Também nós, firmemente unidos às últimas palavras do Senhor e ao testemunho que marcou a sua vida, queremos, como comunidade eclesial, seguir as suas pegadas e confiar o nosso irmão às mãos do Pai: que estas mãos misericordiosas encontrem a sua lâmpada acesa com o azeite do Evangelho, que ele difundiu e testemunhou durante a sua vida.

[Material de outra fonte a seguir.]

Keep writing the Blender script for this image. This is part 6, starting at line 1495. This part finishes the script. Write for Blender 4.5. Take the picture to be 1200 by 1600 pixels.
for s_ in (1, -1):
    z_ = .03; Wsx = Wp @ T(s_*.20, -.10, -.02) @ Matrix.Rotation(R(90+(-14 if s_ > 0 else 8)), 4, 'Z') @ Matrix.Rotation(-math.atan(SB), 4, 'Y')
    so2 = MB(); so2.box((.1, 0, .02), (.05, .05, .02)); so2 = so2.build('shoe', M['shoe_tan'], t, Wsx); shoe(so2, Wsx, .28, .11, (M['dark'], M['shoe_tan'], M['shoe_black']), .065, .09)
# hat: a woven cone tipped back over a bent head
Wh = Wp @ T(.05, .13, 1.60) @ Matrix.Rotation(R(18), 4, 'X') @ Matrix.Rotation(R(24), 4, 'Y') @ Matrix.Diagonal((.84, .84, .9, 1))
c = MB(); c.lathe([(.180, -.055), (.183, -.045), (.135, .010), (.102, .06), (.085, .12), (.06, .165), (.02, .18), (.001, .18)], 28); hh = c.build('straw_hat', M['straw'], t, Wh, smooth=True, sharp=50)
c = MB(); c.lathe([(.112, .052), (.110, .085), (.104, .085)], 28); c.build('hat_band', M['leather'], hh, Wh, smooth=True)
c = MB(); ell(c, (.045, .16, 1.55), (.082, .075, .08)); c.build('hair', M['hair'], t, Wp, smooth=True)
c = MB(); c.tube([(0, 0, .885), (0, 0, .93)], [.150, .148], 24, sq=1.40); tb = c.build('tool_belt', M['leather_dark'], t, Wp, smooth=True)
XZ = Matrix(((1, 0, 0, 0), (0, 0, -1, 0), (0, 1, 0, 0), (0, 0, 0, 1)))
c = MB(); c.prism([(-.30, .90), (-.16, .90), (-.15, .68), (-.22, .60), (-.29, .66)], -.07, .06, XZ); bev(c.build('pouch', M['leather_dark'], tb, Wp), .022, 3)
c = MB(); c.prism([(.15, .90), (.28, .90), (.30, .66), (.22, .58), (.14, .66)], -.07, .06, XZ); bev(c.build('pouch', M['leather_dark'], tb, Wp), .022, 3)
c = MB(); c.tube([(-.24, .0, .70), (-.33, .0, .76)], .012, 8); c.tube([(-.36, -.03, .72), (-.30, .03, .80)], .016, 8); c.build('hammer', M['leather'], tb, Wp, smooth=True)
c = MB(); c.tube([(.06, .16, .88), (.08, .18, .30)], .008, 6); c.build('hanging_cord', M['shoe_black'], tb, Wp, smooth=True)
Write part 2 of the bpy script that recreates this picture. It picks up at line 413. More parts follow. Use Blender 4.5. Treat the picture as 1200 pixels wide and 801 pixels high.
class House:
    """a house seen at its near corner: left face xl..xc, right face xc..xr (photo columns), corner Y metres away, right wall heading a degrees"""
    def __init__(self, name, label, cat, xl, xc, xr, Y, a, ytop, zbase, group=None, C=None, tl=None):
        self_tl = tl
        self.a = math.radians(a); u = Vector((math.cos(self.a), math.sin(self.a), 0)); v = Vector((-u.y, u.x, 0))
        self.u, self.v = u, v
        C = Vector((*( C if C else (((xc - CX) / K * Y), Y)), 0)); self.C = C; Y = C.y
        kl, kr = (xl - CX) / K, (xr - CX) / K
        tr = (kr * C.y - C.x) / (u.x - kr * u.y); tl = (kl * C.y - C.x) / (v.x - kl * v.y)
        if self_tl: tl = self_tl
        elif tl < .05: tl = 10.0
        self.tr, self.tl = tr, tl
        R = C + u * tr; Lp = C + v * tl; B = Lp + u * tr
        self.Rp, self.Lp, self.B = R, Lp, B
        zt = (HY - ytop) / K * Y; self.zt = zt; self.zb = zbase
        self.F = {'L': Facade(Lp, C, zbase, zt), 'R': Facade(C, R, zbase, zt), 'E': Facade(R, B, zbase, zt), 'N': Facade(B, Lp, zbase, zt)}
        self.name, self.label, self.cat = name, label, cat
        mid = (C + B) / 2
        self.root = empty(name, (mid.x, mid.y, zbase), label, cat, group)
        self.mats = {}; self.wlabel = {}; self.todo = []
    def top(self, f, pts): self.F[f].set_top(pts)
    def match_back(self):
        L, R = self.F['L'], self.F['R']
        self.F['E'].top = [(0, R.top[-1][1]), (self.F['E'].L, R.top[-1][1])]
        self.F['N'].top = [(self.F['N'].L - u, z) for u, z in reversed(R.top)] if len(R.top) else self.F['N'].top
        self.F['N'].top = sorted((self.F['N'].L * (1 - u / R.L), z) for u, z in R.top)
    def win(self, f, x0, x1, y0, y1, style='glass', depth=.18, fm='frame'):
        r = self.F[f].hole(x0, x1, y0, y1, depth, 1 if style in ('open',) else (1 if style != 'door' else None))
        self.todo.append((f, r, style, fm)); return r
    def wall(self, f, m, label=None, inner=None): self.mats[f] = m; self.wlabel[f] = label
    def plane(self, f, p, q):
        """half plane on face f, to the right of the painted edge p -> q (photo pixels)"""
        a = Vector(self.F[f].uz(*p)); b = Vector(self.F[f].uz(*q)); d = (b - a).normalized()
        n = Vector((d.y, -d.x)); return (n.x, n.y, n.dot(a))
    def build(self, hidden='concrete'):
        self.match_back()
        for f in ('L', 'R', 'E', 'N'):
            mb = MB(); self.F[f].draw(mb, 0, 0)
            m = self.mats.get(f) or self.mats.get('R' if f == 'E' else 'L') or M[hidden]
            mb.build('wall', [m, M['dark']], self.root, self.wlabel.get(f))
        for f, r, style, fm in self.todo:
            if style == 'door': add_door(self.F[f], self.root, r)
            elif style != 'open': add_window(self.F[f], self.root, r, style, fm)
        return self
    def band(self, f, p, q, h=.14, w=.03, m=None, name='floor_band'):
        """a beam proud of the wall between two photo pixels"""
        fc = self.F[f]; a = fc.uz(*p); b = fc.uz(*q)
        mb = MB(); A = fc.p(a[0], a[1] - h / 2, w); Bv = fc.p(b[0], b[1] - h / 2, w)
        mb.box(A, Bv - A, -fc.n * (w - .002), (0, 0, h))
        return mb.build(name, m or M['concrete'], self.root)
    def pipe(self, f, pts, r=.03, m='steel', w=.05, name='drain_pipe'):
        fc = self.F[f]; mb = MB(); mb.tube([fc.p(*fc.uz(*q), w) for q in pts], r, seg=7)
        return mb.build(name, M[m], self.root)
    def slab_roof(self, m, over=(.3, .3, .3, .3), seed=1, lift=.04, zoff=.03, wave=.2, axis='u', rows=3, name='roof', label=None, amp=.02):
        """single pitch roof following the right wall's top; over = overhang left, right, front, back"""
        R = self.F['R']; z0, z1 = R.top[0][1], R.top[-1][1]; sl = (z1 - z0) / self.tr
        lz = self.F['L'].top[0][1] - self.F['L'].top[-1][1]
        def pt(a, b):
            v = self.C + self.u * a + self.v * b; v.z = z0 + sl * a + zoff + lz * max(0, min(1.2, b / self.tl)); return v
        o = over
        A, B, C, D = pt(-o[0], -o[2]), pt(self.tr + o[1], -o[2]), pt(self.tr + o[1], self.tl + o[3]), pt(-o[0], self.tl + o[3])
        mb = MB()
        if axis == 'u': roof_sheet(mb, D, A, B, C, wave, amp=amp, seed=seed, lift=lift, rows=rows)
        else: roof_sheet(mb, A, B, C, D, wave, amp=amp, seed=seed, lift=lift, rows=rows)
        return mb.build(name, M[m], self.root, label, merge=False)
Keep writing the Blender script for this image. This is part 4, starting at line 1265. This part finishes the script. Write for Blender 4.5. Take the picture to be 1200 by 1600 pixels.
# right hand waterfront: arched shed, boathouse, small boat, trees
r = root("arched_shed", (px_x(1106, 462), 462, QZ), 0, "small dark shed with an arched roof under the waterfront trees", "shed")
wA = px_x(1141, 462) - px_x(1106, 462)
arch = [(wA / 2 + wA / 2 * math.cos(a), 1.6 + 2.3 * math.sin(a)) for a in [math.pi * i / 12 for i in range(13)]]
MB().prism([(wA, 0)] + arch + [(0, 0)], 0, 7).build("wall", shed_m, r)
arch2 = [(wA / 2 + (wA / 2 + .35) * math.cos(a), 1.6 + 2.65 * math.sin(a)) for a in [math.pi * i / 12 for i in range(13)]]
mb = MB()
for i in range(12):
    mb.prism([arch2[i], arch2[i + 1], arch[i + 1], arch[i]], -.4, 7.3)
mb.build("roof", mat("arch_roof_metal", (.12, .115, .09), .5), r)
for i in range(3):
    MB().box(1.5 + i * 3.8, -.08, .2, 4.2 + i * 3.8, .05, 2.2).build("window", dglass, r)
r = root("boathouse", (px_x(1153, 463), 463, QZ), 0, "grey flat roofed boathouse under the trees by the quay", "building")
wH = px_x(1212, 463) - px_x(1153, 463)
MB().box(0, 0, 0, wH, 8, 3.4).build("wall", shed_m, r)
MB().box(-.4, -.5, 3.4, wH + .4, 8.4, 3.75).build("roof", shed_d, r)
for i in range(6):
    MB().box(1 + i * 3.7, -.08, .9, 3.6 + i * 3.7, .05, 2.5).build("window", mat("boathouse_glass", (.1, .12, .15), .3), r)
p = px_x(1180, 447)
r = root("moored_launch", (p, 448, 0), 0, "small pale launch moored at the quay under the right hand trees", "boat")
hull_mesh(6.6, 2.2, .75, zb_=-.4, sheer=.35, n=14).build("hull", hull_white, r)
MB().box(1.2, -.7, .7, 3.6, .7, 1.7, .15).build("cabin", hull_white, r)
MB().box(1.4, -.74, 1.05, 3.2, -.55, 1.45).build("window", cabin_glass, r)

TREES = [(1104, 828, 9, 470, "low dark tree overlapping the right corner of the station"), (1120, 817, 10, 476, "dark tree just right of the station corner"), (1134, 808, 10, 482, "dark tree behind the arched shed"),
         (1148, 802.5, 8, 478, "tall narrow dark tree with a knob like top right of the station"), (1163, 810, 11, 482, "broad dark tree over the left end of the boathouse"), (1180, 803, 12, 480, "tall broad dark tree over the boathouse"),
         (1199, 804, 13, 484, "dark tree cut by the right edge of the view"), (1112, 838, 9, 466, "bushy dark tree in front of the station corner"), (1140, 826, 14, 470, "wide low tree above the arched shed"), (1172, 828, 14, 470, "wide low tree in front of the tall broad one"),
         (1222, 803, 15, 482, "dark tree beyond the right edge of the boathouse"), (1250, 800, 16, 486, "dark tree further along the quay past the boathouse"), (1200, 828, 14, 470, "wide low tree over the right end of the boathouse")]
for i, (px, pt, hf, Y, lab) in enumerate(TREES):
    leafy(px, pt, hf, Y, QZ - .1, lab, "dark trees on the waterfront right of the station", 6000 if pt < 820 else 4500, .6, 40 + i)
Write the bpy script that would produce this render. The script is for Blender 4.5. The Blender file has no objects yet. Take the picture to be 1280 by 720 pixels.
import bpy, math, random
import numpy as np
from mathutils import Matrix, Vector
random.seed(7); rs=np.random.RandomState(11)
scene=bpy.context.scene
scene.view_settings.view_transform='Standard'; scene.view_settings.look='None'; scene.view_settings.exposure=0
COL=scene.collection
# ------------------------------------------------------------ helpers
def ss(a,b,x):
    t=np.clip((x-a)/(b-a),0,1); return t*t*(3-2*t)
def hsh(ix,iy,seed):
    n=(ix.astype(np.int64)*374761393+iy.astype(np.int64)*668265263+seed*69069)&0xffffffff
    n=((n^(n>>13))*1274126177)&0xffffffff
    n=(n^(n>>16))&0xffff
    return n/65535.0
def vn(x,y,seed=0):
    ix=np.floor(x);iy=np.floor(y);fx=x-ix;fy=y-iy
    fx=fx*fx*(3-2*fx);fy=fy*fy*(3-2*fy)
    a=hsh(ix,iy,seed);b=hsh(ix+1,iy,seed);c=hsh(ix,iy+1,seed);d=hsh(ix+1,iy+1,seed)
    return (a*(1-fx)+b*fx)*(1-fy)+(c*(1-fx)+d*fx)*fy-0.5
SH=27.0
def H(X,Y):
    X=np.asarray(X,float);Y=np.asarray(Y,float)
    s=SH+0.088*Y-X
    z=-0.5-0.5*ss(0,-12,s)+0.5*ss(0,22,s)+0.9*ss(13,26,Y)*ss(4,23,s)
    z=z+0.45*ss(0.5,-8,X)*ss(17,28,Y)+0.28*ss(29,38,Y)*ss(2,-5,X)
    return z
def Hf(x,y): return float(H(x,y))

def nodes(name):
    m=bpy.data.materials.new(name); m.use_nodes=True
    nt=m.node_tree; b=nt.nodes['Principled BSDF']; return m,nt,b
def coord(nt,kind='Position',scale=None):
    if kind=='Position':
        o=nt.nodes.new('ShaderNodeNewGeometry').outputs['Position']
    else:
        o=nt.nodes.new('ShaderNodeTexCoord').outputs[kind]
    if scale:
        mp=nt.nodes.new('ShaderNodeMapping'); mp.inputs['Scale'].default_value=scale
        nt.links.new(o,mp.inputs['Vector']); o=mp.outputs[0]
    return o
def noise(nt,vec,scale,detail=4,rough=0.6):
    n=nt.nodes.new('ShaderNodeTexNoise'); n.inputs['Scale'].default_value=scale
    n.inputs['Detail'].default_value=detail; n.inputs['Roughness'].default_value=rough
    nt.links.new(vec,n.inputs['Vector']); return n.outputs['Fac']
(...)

No final da Regra Pastoral, São Gregório Magno convidava e exortava um amigo a prestar lhe esta companhia espiritual: ‘No meio das tempestades da minha vida, conforta-me a confiança de que tu manter-me-ás à superfície sobre a tábua das tuas orações e, se o peso das minhas culpas me abater e humilhar, emprestar-me-ás a ajuda dos teus méritos para me elevar’. É a consciência do pastor que não pode carregar sozinho aquilo que, na realidade, nunca poderia sustentar sozinho e, por isso, sabe abandonar-se à oração e ao cuidado do povo que lhe está confiado. É o Povo fiel de Deus que, congregado, acompanha e confia a vida de quem foi seu pastor. Como as mulheres do Evangelho no sepulcro, estamos aqui com o perfume da gratidão e o unguento da esperança para lhe provar, uma vez mais, o amor que não se perde; queremos fazê-lo com a mesma unção, sabedoria, delicadeza e dedicação que ele soube dispensar ao longo dos anos. Queremos dizer juntos: ‘Pai, nas tuas mãos entregamos o seu espírito’.

Bento, fiel amigo do Esposo, que a tua alegria seja perfeita escutando definitivamente e para sempre a sua voz!”